In the material below, please retype the lines from the very first through the one with "CAMP[2]), (0, 0, 0, 1)))", exactly and without pictures.

----- SUPPLIED INFORMATION -----

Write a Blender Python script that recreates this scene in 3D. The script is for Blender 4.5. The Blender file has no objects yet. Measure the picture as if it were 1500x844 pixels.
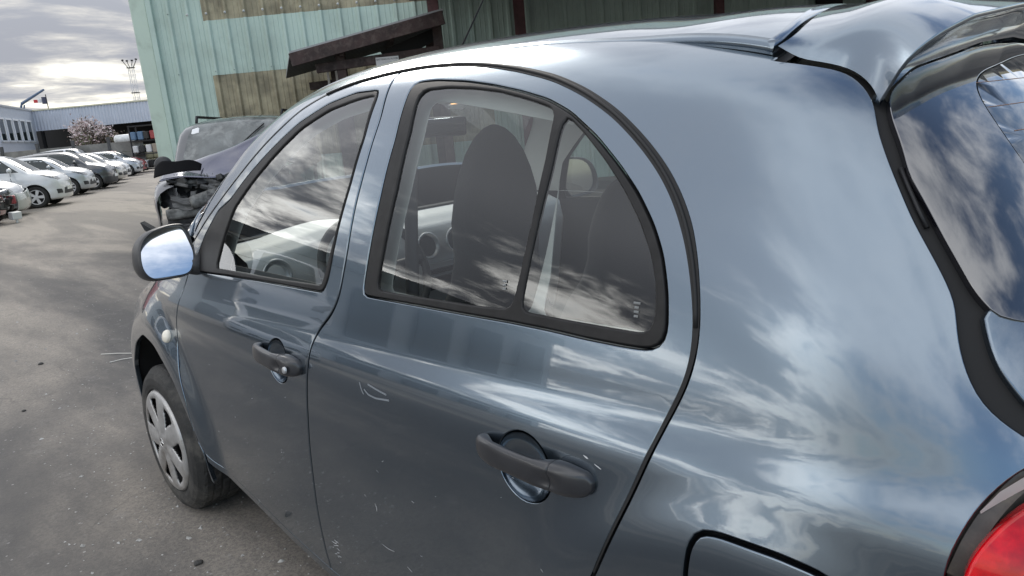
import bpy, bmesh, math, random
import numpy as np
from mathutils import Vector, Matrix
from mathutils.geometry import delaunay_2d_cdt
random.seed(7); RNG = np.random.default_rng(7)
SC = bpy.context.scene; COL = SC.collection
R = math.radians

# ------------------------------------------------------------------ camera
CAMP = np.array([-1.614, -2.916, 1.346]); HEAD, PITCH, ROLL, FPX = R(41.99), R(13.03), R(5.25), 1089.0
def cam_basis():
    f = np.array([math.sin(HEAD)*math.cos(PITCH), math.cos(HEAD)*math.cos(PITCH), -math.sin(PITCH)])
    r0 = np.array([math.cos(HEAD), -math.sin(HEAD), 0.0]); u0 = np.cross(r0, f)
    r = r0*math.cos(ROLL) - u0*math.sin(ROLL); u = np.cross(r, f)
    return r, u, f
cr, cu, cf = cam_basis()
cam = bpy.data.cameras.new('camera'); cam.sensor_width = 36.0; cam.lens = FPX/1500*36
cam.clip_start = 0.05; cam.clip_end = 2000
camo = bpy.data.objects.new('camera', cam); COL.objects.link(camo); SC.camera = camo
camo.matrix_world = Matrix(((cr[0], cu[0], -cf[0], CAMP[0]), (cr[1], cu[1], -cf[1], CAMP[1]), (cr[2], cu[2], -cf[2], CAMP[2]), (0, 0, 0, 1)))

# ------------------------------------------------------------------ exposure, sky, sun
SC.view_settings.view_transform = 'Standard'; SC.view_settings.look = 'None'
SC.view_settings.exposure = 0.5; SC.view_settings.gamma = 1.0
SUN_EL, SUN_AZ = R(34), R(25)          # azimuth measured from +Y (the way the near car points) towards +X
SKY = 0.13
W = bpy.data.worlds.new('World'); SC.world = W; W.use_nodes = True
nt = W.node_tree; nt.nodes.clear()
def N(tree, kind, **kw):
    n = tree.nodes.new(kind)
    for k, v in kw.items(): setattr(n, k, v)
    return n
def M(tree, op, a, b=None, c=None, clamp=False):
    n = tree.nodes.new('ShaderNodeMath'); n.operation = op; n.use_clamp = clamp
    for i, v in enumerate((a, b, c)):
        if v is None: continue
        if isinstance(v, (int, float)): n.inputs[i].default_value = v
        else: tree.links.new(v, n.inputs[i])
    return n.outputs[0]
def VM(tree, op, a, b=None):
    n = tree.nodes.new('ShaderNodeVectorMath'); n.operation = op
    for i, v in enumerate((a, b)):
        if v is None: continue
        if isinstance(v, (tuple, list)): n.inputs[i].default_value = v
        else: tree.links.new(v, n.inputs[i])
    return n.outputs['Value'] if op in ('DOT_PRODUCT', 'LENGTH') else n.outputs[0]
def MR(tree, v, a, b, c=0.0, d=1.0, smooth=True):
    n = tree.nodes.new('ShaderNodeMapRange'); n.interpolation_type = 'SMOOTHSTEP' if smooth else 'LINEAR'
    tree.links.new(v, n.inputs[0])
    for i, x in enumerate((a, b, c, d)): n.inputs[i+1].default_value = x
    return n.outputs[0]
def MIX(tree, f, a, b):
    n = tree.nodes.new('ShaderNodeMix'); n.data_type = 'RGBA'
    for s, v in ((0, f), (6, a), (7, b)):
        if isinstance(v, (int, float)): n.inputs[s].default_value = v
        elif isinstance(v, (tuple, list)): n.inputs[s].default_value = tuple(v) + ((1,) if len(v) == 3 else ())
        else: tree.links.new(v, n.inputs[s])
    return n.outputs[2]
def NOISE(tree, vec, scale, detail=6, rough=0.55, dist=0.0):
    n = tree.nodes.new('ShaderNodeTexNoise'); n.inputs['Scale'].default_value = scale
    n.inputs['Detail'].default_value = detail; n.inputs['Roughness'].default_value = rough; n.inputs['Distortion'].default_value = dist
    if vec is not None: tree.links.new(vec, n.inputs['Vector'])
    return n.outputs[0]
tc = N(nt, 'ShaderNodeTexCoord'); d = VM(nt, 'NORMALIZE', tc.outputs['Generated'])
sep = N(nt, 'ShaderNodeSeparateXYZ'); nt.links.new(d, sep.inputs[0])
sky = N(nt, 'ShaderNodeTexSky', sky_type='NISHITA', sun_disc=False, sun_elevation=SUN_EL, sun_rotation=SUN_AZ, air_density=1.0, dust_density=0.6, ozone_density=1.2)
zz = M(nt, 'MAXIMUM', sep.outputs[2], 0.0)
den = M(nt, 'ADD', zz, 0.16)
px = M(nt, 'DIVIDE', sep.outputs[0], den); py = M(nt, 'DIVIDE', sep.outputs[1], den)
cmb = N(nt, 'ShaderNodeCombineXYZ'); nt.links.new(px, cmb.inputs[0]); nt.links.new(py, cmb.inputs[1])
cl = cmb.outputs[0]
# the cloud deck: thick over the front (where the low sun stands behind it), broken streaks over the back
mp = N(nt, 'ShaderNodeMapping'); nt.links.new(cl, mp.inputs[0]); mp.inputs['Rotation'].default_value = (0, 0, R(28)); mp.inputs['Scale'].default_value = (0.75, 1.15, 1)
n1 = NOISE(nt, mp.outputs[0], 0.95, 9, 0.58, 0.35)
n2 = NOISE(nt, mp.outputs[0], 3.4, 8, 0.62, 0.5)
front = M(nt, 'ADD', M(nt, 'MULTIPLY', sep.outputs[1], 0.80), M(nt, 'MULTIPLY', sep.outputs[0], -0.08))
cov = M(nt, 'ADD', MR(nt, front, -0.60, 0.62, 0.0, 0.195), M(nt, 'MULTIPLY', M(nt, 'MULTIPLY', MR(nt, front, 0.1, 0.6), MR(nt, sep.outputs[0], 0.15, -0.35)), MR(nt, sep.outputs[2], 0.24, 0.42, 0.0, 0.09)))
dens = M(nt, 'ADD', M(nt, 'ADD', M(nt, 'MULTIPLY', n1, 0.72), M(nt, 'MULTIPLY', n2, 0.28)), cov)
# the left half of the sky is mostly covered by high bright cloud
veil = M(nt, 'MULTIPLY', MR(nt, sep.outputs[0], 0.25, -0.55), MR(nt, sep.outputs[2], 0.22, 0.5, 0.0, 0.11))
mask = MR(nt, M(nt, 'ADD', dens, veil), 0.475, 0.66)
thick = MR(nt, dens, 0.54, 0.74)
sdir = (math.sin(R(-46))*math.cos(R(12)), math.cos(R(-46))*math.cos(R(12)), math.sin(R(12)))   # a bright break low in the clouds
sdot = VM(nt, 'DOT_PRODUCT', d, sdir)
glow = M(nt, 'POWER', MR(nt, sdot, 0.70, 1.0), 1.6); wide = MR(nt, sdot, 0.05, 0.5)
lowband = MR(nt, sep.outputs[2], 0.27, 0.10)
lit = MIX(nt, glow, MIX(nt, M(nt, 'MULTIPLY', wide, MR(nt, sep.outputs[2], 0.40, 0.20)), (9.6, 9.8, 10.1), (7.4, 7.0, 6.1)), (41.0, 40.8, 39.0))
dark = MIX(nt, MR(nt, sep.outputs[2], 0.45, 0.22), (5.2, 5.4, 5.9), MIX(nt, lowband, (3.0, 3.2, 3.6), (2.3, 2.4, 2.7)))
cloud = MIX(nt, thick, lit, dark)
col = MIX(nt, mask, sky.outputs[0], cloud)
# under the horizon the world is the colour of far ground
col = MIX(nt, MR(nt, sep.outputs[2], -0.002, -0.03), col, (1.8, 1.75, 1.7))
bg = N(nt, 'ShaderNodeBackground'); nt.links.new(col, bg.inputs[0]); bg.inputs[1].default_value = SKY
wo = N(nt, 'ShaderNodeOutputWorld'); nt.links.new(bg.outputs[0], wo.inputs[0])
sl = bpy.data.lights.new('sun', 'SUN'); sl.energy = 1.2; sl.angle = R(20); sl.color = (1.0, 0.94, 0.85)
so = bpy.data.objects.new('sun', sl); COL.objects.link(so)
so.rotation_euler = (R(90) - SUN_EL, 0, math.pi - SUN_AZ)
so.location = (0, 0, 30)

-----

* FINAL ANSWER:
Write a Blender Python script that recreates this scene in 3D. The script is for Blender 4.5. The Blender file has no objects yet. Measure the picture as if it were 1500x844 pixels.
import bpy, bmesh, math, random
import numpy as np
from mathutils import Vector, Matrix
from mathutils.geometry import delaunay_2d_cdt
random.seed(7); RNG = np.random.default_rng(7)
SC = bpy.context.scene; COL = SC.collection
R = math.radians

# ------------------------------------------------------------------ camera
CAMP = np.array([-1.614, -2.916, 1.346]); HEAD, PITCH, ROLL, FPX = R(41.99), R(13.03), R(5.25), 1089.0
def cam_basis():
    f = np.array([math.sin(HEAD)*math.cos(PITCH), math.cos(HEAD)*math.cos(PITCH), -math.sin(PITCH)])
    r0 = np.array([math.cos(HEAD), -math.sin(HEAD), 0.0]); u0 = np.cross(r0, f)
    r = r0*math.cos(ROLL) - u0*math.sin(ROLL); u = np.cross(r, f)
    return r, u, f
cr, cu, cf = cam_basis()
cam = bpy.data.cameras.new('camera'); cam.sensor_width = 36.0; cam.lens = FPX/1500*36
cam.clip_start = 0.05; cam.clip_end = 2000
camo = bpy.data.objects.new('camera', cam); COL.objects.link(camo); SC.camera = camo
camo.matrix_world = Matrix(((cr[0], cu[0], -cf[0], CAMP[0]), (cr[1], cu[1], -cf[1], CAMP[1]), (cr[2], cu[2], -cf[2], CAMP[2]), (0, 0, 0, 1)))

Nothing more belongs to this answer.